* WHAT THIS TASK INVOLVES *
Each line from the start of the data below through the one containing "sc.cycles.use_adaptive_sampling = True;" must be reproduced exactly.

========================================

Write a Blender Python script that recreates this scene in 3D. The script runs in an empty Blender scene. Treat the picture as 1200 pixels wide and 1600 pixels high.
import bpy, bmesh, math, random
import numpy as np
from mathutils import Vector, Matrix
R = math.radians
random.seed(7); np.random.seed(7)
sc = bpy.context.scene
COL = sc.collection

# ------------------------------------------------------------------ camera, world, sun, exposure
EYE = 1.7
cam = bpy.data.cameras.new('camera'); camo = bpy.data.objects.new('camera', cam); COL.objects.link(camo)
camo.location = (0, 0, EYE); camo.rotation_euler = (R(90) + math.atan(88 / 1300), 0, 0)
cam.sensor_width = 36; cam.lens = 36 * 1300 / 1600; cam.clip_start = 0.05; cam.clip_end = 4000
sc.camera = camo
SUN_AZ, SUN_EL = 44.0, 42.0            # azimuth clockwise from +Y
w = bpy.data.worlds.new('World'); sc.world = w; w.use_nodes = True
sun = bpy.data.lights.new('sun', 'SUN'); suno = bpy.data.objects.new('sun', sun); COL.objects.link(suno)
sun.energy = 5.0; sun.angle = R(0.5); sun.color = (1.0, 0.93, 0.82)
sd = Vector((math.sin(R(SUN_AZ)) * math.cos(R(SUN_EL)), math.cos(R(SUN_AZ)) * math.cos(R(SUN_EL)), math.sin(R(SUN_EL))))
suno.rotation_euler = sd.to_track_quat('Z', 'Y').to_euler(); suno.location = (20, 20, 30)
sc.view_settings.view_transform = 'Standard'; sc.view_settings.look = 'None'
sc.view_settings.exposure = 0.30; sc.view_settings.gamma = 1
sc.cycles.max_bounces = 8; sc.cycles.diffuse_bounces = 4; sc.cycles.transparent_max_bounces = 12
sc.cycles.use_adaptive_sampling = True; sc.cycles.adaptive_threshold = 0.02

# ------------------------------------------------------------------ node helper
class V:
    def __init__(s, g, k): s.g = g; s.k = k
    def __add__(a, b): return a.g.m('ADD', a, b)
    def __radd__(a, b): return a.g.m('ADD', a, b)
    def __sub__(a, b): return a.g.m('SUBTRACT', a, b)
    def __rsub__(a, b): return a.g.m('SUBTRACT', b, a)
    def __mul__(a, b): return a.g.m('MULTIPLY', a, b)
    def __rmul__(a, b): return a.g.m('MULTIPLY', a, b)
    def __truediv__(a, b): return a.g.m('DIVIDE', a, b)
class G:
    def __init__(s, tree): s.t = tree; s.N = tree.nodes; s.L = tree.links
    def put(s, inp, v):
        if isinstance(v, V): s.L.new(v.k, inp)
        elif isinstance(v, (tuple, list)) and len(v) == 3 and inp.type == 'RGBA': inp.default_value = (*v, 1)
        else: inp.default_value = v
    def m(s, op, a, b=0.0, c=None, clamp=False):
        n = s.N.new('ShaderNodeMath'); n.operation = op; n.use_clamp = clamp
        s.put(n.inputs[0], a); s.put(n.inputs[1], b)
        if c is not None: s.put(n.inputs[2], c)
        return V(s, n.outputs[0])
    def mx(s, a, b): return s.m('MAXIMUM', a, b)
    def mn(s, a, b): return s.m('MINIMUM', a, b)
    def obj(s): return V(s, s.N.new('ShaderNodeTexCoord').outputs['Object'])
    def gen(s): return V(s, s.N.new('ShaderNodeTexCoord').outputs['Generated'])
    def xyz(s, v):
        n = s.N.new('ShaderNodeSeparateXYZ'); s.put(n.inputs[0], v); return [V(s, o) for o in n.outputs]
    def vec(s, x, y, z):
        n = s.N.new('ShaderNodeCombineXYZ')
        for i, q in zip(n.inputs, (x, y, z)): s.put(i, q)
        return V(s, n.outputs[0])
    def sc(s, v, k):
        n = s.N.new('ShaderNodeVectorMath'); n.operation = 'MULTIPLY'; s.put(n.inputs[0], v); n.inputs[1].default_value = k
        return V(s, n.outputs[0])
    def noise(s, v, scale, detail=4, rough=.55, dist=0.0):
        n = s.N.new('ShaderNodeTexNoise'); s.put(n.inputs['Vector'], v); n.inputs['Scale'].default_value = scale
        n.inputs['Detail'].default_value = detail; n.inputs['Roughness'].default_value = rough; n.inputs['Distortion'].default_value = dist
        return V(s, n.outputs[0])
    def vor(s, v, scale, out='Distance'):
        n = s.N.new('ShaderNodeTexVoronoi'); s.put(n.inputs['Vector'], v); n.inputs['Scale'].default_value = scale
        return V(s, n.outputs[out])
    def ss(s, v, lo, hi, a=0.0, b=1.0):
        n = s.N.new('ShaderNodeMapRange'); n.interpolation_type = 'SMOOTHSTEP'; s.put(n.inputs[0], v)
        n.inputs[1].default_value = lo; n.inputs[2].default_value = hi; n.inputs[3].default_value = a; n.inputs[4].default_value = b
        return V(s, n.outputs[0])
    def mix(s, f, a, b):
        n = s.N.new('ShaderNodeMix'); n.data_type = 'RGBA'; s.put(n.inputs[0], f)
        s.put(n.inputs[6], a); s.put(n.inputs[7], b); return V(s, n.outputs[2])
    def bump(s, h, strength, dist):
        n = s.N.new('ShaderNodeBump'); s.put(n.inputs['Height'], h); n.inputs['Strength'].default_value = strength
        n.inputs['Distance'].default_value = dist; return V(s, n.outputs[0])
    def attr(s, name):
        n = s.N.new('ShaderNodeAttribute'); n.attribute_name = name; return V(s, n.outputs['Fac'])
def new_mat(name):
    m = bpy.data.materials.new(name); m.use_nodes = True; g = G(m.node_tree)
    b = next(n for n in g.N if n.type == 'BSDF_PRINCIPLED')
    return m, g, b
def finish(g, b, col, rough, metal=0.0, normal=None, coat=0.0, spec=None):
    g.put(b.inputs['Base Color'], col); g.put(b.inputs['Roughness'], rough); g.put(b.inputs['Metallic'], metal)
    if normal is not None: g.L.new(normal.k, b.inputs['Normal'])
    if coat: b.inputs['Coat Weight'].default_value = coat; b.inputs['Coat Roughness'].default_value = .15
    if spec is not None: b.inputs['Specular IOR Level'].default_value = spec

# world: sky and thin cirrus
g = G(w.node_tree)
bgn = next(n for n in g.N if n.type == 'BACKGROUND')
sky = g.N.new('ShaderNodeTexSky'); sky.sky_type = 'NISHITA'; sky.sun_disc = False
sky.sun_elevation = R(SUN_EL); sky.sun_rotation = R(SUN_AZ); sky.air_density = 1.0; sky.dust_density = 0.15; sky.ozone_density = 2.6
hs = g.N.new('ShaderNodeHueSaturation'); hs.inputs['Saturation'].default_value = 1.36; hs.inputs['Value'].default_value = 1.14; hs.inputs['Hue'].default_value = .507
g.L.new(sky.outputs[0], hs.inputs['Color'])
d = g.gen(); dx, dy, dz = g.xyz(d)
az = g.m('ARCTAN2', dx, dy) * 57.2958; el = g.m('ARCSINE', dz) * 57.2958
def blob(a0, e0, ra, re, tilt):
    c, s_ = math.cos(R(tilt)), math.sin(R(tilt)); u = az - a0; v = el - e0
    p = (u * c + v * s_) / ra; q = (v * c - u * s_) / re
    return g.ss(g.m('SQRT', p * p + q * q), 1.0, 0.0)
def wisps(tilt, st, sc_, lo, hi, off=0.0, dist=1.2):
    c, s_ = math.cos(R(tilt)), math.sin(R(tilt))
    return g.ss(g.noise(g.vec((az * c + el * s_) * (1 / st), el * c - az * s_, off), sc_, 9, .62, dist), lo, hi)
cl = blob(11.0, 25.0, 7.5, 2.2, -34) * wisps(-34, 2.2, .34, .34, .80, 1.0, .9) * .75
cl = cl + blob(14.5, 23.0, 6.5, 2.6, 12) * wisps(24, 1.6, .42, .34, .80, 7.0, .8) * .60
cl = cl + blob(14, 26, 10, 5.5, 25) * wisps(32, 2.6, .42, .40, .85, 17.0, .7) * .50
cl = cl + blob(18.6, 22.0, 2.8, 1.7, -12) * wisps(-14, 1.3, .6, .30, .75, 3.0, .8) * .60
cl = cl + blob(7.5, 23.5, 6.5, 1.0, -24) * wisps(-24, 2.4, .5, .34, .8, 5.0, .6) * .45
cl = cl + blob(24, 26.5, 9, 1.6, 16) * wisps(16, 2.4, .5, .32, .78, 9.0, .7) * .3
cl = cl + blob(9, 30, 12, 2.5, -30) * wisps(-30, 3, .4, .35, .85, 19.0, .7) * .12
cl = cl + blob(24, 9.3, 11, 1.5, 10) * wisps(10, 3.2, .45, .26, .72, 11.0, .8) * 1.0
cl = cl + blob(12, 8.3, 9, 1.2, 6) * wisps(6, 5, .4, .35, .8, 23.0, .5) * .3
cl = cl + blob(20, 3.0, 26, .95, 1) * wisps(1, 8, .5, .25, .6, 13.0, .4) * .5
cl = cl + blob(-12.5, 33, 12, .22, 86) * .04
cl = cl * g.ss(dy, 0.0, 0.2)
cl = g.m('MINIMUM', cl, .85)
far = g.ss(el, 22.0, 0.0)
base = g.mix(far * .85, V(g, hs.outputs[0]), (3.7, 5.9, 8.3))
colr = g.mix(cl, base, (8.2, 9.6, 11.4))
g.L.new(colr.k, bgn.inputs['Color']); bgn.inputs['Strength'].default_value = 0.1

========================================

* RESPONSE TO THE TASK *
Write a Blender Python script that recreates this scene in 3D. The script runs in an empty Blender scene. Treat the picture as 1200 pixels wide and 1600 pixels high.
import bpy, bmesh, math, random
import numpy as np
from mathutils import Vector, Matrix
R = math.radians
random.seed(7); np.random.seed(7)
sc = bpy.context.scene
COL = sc.collection

# ------------------------------------------------------------------ camera, world, sun, exposure
EYE = 1.7
cam = bpy.data.cameras.new('camera'); camo = bpy.data.objects.new('camera', cam); COL.objects.link(camo)
camo.location = (0, 0, EYE); camo.rotation_euler = (R(90) + math.atan(88 / 1300), 0, 0)
cam.sensor_width = 36; cam.lens = 36 * 1300 / 1600; cam.clip_start = 0.05; cam.clip_end = 4000
sc.camera = camo
SUN_AZ, SUN_EL = 44.0, 42.0            # azimuth clockwise from +Y
w = bpy.data.worlds.new('World'); sc.world = w; w.use_nodes = True
sun = bpy.data.lights.new('sun', 'SUN'); suno = bpy.data.objects.new('sun', sun); COL.objects.link(suno)
sun.energy = 5.0; sun.angle = R(0.5); sun.color = (1.0, 0.93, 0.82)
sd = Vector((math.sin(R(SUN_AZ)) * math.cos(R(SUN_EL)), math.cos(R(SUN_AZ)) * math.cos(R(SUN_EL)), math.sin(R(SUN_EL))))
suno.rotation_euler = sd.to_track_quat('Z', 'Y').to_euler(); suno.location = (20, 20, 30)
sc.view_settings.view_transform = 'Standard'; sc.view_settings.look = 'None'
sc.view_settings.exposure = 0.30; sc.view_settings.gamma = 1
sc.cycles.max_bounces = 8; sc.cycles.diffuse_bounces = 4; sc.cycles.transparent_max_bounces = 12
sc.cycles.use_adaptive_sampling = True; sc.cycles.adaptive_threshold = 0.02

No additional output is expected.